Quantos corpos femininos serão necessários para qualificar uma sociedade como violenta, misógina, machista, cruel e injusta? Quantos órfãos do feminicídio serão necessários para que se entenda que o problema da violência contra a mulher é um problema de homens e mulheres? Quando discutiremos sobre a onda crescente de masculinidade tóxica que tem sido retroalimentada por argumentos mal elaborados de uma ideologia conservadora em voga, no país?
Os últimos dois meses do ano estão fazendo valer a afirmativa da Ministra Carmen Lúcia - não existe sociedade justa com uma mulher morrendo a cada 6 horas. Entre 21/11 e 4/12, uma sequência de atos violentos contra a mulher explodiram na mídia, expondo a realidade dramática do país.
Dados do Ministério da Justiça e Segurança Pública o feminicídio aumentou em 2024 e, de janeiro a setembro de 2025, mais de 2,7 mil mulheres sobreviveram a ataques com intenção de matá-las, embora outras 1.075 tenham morrido.
A resposta institucional passa pelo aumento do controle criminal e não é tão eficaz quanto à destinação de orçamento para políticas públicas mais efetivas. Seguimos nossas vidas, contemplando essas notícias com algum estranhamento, aliviados porque o fato não aconteceu conosco.
Observadores externos se apressam em lançar dúvidas sobre a palavra da vítima. Admiram-se, procurando encontrar elementos para explicar a conduta do abusador ou atrasar providências institucionais cabíveis. Acostumamo-nos a desdenhar os pequenos gestos de violência ou a reagir com um susto contido e passageiro, deixando a vida seguir sem que esses fatos registrem qualquer memória.
Afinal, os nomes de mulheres estampados na mídia ou nos inquéritos não são de nossas mães, irmãs ou filhas. Deu-se o que Hanna Arendt nominava como "a banalização do mal". Com tristeza relembro a frase de Martin Luther King: "O que me preocupa não é o grito dos maus, mas o silêncio dos bons".
Onde está a espiritualidade dos cristãos que já somam a maior parte do povo brasileiro? Onde estão os defensores da família? Precisamos reconhecer que o comportamento violento contra a mulher precisa ser enfrentado com a participação ativa dos homens - edificar uma nova masculinidade.

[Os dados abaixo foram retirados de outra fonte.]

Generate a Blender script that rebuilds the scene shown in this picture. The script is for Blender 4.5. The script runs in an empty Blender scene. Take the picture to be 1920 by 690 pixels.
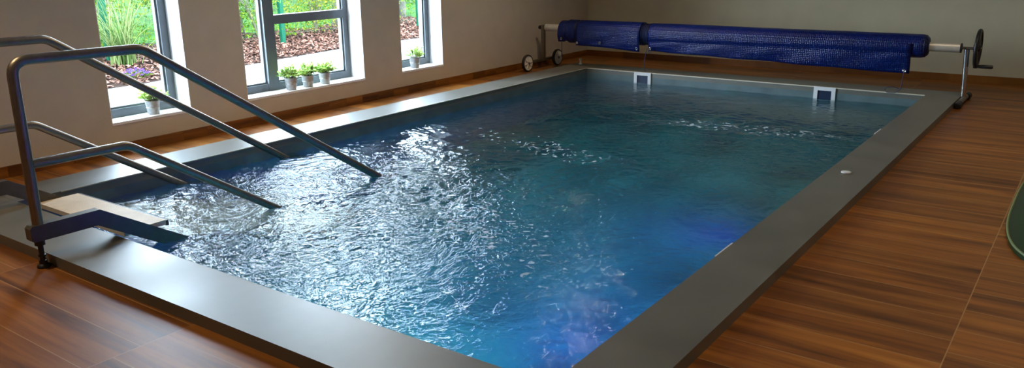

Sem o comprometimento deles não alcançaremos a igualdade tampouco nos livraremos da iminente ameaça do ataque. Enfileirem-se conosco, porque vocês são pais, irmãos e filhos. Não é suficiente não bater, humilhar, constranger, seviciar ou inferiorizar. Se você presencia qualquer episódio de violência moral, psicológica, patrimonial e não se pronuncia, você é cúmplice social. Se assiste aos noticiários e não encontra uma forma de se insurgir contra esse estado de coisas, você é cúmplice social.